The lines beneath this instruction, from the first through the one containing "COL = SC.collection", must be transcribed exactly; no other line belongs in the output.

..........

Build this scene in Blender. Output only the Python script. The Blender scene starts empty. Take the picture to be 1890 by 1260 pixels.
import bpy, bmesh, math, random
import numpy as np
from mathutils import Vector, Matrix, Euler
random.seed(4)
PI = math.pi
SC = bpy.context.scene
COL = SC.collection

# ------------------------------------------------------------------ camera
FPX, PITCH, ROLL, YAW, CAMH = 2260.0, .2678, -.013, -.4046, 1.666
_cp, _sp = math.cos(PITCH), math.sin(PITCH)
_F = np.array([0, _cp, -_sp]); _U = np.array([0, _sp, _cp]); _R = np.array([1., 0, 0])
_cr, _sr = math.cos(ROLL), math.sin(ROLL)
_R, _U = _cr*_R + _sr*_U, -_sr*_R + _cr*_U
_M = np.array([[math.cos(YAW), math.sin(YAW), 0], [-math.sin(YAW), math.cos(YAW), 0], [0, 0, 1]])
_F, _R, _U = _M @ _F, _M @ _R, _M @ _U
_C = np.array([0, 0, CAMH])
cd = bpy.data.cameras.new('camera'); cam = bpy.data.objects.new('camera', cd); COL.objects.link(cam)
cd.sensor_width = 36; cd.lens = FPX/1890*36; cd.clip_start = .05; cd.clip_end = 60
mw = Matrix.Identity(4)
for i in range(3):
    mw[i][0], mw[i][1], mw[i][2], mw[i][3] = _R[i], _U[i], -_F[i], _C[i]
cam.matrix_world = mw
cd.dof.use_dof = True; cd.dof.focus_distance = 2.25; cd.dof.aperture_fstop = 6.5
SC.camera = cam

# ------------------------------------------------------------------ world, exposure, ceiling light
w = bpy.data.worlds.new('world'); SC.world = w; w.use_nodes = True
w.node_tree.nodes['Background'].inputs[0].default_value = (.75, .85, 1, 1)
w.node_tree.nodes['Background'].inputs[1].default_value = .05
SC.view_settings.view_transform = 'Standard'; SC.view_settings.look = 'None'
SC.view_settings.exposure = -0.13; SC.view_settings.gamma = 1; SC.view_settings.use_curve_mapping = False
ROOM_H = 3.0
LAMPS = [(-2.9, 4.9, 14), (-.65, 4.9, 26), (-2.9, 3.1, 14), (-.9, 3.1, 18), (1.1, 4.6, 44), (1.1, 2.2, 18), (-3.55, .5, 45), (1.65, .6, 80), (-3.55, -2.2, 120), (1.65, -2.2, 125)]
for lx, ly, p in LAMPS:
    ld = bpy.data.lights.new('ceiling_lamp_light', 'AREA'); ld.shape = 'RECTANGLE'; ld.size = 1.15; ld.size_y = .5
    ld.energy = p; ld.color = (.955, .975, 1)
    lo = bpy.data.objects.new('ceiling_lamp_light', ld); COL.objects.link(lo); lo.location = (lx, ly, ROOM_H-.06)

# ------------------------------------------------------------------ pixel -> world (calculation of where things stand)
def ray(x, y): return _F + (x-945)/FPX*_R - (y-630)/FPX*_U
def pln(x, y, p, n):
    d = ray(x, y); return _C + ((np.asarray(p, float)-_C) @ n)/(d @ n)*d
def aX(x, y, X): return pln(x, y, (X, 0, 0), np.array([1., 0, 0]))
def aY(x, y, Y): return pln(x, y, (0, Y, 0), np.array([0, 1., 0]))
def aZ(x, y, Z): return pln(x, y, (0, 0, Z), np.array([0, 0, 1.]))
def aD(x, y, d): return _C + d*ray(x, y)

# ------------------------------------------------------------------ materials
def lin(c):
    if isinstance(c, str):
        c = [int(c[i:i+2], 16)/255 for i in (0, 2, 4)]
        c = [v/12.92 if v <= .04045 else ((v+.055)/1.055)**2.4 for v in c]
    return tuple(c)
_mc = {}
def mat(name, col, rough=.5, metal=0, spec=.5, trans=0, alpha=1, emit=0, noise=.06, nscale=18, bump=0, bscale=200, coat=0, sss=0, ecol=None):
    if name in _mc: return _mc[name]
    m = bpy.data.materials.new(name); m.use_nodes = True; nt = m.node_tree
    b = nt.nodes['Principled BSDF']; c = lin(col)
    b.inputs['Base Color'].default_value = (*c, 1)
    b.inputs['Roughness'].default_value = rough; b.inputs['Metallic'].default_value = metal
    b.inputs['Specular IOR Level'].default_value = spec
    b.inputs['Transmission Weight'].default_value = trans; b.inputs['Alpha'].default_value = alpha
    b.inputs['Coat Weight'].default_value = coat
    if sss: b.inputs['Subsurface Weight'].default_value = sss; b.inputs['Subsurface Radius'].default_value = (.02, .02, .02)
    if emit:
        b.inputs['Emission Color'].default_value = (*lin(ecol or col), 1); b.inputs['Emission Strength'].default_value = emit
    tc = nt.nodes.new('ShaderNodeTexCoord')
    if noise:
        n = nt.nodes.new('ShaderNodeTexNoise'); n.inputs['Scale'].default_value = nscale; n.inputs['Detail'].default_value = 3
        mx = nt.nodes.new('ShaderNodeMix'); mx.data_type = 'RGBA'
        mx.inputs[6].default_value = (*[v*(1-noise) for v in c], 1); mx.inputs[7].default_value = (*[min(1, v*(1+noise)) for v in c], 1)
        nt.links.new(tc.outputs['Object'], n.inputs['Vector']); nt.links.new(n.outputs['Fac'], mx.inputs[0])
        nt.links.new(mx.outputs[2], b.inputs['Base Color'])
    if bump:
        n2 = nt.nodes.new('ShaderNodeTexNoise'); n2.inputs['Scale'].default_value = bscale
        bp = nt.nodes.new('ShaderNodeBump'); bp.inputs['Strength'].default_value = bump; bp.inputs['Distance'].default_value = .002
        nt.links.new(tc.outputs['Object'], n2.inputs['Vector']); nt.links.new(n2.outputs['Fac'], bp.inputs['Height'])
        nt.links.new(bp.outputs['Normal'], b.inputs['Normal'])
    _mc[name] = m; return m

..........

_Finished answer:_
Build this scene in Blender. Output only the Python script. The Blender scene starts empty. Take the picture to be 1890 by 1260 pixels.
import bpy, bmesh, math, random
import numpy as np
from mathutils import Vector, Matrix, Euler
random.seed(4)
PI = math.pi
SC = bpy.context.scene
COL = SC.collection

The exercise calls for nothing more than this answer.